In fact, he’s always excelled at dramatizing how moments of beauty manage to happen in spite of, and sometimes right alongside, the worst kind of crippling ugliness. This juxtaposition was visualized most explicitly in the second season “Subway/Pamela” episode, in which Louie watches as a concert violist plays his heart out on a subway platform as, right next to him, a homeless man washes himself. And that notion is brought to life again in the best single sequence of “The Road, Part 2,” and perhaps of the season. Louie goes out for a morning walk, mostly to escape the loneliness and desperation of the comedy condo, and wanders into a rainy flea market. The melancholy hangs thick in the air; he watches a fiddler play languidly. And then he walks into a tent that promises the opportunity to “go back in time.”

It’s one of those old-timey photo operations, where people dress up in vintage clothes to be photographed in carefully calibrated sepia tones. Two women, a mother and daughter, want to do a pose but need a man to fill a general’s uniform, and they ask Louie for his help. “It’ll be really fuuuuuun,” one promises. Outside the tent, the violist plays on, providing the score for the Ken Burns movie Louie’s now dressing up for. As the music continues, the trio play-acts their favorite Southern melodrama clichés, and they dance together, in pairs, all of them, and the photographer too. It’s a strange and perfect little scene, a reservoir of tenderness in the midst of Louie’s desert of shit.
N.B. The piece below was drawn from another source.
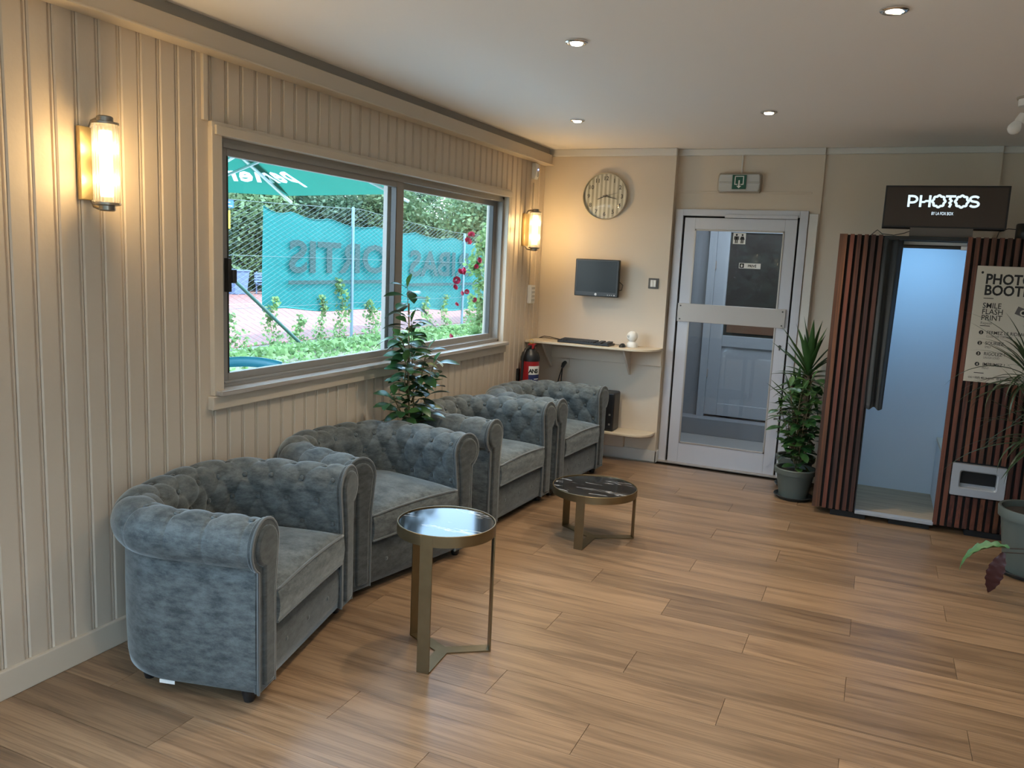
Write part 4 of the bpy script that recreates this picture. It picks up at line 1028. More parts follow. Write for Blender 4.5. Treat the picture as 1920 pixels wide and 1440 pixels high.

He keeps the picture, and puts it on his fridge in the final scene. Jane asks who it is, and he makes up the story of his great-great-great-grandfather, the soldier who fired the last shot of the Civil War and was killed by snakes. Louie goes on an on, spinning this surreal tale full of nonsense names, entertaining his daughter extemporaneously, in much the same way as he does this television audience, week after week. It’s a simple image, but a potent one, and appropriate conclusion to this brief, lovely season.